Start of DATASET EXCERPT

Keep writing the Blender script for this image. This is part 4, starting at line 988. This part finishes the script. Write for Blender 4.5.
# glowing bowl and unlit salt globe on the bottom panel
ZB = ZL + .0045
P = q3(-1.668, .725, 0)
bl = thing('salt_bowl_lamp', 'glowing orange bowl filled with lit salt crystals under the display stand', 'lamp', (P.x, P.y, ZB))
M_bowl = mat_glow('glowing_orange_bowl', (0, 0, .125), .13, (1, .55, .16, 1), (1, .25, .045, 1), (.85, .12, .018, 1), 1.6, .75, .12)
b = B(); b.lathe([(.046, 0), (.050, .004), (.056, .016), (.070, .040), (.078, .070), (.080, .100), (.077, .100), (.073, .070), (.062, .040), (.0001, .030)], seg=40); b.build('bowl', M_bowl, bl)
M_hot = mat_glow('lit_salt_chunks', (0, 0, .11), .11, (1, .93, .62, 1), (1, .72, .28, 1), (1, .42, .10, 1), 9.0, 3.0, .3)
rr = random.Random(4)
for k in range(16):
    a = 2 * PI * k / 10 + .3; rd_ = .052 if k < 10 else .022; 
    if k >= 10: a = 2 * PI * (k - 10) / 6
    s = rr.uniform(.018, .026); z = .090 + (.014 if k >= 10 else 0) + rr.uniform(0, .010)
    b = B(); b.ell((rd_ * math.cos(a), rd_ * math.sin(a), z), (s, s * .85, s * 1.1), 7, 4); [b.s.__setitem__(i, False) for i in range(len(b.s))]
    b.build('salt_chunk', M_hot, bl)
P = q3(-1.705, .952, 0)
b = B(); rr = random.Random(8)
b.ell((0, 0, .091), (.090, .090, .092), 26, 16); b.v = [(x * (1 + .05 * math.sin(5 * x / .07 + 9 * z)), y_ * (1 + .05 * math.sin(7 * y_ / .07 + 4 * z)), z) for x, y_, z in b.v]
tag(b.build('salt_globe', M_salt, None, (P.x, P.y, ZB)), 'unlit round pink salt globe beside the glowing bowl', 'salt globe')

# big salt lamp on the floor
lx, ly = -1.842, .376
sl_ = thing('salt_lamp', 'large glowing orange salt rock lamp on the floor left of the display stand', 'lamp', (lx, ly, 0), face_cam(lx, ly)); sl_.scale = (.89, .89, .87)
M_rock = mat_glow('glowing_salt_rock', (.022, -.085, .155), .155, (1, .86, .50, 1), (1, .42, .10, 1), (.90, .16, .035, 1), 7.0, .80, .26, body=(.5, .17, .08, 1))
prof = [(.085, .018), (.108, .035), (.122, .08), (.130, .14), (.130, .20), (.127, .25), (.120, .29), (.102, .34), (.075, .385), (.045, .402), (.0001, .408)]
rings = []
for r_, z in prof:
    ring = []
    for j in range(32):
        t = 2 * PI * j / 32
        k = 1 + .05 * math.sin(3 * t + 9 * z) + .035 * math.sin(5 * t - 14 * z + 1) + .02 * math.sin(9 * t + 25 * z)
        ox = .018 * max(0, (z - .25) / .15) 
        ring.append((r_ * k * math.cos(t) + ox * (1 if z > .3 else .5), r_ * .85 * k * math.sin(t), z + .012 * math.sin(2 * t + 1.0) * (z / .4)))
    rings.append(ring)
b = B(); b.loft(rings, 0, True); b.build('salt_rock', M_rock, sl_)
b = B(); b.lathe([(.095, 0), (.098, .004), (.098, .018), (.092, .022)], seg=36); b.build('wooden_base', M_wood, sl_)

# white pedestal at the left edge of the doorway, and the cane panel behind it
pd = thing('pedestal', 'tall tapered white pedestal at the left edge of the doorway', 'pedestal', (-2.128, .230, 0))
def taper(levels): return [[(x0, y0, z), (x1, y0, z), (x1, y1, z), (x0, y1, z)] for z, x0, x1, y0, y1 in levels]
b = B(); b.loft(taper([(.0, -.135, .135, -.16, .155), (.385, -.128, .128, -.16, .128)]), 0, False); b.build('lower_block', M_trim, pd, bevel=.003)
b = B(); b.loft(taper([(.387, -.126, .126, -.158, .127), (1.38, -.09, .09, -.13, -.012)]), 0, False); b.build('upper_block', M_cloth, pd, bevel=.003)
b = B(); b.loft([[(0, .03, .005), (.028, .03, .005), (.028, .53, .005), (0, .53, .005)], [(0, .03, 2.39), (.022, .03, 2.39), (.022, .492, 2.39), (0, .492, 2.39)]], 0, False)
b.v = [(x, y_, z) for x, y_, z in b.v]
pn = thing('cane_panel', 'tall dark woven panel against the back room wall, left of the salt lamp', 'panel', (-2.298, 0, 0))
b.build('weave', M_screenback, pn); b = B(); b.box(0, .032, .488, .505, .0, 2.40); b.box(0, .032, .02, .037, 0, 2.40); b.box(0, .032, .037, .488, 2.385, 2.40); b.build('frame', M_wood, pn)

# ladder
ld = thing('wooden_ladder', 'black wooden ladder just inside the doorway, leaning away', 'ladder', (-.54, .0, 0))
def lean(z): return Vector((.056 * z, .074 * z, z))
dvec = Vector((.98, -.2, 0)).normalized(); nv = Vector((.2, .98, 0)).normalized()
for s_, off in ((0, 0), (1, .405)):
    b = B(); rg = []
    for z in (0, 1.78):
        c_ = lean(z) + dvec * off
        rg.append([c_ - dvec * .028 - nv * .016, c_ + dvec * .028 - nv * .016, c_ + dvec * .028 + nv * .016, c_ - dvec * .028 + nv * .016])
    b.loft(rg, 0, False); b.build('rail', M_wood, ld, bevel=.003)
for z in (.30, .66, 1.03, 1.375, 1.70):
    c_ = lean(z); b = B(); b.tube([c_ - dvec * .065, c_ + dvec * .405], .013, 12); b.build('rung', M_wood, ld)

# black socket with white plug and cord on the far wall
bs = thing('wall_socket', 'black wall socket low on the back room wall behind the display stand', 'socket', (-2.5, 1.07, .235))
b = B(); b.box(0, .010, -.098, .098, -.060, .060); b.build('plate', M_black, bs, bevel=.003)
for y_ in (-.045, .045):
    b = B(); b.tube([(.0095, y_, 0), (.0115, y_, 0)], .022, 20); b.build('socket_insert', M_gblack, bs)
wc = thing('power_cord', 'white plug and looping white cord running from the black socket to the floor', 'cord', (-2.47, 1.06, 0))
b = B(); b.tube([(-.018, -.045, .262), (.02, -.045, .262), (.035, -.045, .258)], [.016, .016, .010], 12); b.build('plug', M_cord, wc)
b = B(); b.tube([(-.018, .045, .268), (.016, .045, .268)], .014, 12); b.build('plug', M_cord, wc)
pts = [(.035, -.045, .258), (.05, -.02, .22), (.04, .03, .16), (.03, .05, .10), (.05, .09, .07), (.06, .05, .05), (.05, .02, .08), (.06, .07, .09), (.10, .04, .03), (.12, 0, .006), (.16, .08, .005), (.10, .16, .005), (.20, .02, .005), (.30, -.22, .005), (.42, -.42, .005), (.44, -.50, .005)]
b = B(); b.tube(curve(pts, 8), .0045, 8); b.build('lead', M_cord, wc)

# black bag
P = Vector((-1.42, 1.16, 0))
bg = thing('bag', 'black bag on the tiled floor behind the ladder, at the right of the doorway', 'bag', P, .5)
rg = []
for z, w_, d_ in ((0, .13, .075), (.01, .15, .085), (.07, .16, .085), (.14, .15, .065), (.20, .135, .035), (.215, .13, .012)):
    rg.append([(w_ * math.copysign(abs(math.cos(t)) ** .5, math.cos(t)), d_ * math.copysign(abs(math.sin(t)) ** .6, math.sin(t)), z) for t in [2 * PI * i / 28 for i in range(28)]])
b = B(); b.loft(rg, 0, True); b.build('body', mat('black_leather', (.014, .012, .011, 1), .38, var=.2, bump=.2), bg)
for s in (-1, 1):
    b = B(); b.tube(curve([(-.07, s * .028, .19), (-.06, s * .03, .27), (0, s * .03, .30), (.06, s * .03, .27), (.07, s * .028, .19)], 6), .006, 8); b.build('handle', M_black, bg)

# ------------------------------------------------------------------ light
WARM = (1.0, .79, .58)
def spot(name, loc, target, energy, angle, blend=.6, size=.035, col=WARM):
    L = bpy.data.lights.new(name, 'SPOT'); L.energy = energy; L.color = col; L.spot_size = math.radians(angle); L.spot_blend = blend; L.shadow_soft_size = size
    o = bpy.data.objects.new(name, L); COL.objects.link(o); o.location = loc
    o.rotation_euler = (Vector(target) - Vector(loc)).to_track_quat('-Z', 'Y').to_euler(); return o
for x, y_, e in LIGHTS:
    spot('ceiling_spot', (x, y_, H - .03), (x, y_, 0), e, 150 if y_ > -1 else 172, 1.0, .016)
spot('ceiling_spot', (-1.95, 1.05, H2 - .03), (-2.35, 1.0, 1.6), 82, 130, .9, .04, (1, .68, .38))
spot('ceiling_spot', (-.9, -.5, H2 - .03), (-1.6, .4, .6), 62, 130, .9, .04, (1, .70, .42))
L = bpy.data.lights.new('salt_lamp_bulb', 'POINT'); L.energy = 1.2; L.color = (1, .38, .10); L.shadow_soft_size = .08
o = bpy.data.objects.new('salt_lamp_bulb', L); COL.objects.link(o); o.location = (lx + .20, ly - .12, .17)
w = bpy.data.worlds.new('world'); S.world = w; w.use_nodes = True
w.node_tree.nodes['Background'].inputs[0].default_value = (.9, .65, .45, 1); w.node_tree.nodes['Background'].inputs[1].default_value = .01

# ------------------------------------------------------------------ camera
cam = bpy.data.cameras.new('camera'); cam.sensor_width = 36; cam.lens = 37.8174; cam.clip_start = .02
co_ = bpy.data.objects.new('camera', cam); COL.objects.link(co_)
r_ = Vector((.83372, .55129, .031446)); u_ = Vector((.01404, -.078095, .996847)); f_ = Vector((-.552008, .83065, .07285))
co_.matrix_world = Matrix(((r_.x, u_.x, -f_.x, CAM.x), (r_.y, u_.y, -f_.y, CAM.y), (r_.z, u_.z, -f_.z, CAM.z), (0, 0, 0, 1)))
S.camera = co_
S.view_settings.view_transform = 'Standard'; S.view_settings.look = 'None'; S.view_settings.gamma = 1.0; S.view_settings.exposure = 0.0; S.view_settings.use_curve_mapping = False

End of DATASET EXCERPT

**PROBLEM DETAILS**
Return the opening line of the data and every line after it through the line containing "tag(b.build('salt_globe', M_salt, None, (P.x, P.y, ZB)), 'unlit", please, exactly as written and with nothing added.

**ANSWER TO THIS TASK**
Keep writing the Blender script for this image. This is part 4, starting at line 988. This part finishes the script. Write for Blender 4.5.
# glowing bowl and unlit salt globe on the bottom panel
ZB = ZL + .0045
P = q3(-1.668, .725, 0)
bl = thing('salt_bowl_lamp', 'glowing orange bowl filled with lit salt crystals under the display stand', 'lamp', (P.x, P.y, ZB))
M_bowl = mat_glow('glowing_orange_bowl', (0, 0, .125), .13, (1, .55, .16, 1), (1, .25, .045, 1), (.85, .12, .018, 1), 1.6, .75, .12)
b = B(); b.lathe([(.046, 0), (.050, .004), (.056, .016), (.070, .040), (.078, .070), (.080, .100), (.077, .100), (.073, .070), (.062, .040), (.0001, .030)], seg=40); b.build('bowl', M_bowl, bl)
M_hot = mat_glow('lit_salt_chunks', (0, 0, .11), .11, (1, .93, .62, 1), (1, .72, .28, 1), (1, .42, .10, 1), 9.0, 3.0, .3)
rr = random.Random(4)
for k in range(16):
    a = 2 * PI * k / 10 + .3; rd_ = .052 if k < 10 else .022; 
    if k >= 10: a = 2 * PI * (k - 10) / 6
    s = rr.uniform(.018, .026); z = .090 + (.014 if k >= 10 else 0) + rr.uniform(0, .010)
    b = B(); b.ell((rd_ * math.cos(a), rd_ * math.sin(a), z), (s, s * .85, s * 1.1), 7, 4); [b.s.__setitem__(i, False) for i in range(len(b.s))]
    b.build('salt_chunk', M_hot, bl)
P = q3(-1.705, .952, 0)
b = B(); rr = random.Random(8)
b.ell((0, 0, .091), (.090, .090, .092), 26, 16); b.v = [(x * (1 + .05 * math.sin(5 * x / .07 + 9 * z)), y_ * (1 + .05 * math.sin(7 * y_ / .07 + 4 * z)), z) for x, y_, z in b.v]
tag(b.build('salt_globe', M_salt, None, (P.x, P.y, ZB)), 'unlit round pink salt globe beside the glowing bowl', 'salt globe')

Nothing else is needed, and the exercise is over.